▶ TASK OBJECTIVE
Locate every line in the records below that holds the word "were" and return each one.

▶ THE RECORDS
-- begin --
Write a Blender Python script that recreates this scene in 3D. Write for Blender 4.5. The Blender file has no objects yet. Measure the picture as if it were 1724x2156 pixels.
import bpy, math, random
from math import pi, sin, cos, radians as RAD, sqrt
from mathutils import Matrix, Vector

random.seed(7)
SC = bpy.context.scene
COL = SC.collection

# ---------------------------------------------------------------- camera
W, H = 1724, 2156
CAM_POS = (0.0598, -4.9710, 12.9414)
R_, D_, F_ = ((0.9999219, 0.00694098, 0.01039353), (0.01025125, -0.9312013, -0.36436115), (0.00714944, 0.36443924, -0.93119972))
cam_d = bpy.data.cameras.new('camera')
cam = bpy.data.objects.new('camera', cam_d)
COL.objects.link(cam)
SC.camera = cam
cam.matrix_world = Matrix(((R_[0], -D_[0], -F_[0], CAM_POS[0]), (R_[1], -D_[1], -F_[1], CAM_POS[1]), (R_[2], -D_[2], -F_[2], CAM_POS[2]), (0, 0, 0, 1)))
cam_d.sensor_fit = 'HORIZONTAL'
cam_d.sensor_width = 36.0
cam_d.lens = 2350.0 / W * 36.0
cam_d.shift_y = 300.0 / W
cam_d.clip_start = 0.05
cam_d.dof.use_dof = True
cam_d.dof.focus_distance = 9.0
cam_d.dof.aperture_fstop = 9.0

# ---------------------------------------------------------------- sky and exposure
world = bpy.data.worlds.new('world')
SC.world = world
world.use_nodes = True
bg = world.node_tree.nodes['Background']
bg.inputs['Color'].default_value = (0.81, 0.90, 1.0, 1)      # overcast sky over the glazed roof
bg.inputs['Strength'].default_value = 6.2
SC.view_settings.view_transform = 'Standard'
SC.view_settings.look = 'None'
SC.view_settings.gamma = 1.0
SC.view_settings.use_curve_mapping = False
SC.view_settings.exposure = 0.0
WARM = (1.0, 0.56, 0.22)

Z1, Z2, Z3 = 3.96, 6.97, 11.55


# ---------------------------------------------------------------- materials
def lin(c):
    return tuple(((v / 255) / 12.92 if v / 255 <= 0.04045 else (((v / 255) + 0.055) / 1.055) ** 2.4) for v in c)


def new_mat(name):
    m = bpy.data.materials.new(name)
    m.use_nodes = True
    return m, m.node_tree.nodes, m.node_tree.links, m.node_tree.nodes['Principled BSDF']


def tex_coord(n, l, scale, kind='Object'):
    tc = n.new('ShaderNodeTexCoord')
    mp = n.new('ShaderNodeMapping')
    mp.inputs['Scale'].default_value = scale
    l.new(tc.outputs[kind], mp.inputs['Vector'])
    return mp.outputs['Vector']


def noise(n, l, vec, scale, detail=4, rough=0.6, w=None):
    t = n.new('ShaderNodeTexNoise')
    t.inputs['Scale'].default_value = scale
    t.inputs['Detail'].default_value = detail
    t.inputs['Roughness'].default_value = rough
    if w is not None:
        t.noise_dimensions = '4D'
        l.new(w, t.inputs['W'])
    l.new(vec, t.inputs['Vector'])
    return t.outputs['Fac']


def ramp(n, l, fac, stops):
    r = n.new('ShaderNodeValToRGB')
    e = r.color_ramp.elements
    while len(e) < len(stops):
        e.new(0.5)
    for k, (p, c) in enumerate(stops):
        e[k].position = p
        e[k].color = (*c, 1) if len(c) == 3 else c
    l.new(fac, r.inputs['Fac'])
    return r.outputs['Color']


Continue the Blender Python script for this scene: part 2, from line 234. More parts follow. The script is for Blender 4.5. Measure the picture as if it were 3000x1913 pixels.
-- end --
▶ RESULT
Write a Blender Python script that recreates this scene in 3D. Write for Blender 4.5. The Blender file has no objects yet. Measure the picture as if it were 1724x2156 pixels.
Continue the Blender Python script for this scene: part 2, from line 234. More parts follow. The script is for Blender 4.5. Measure the picture as if it were 3000x1913 pixels.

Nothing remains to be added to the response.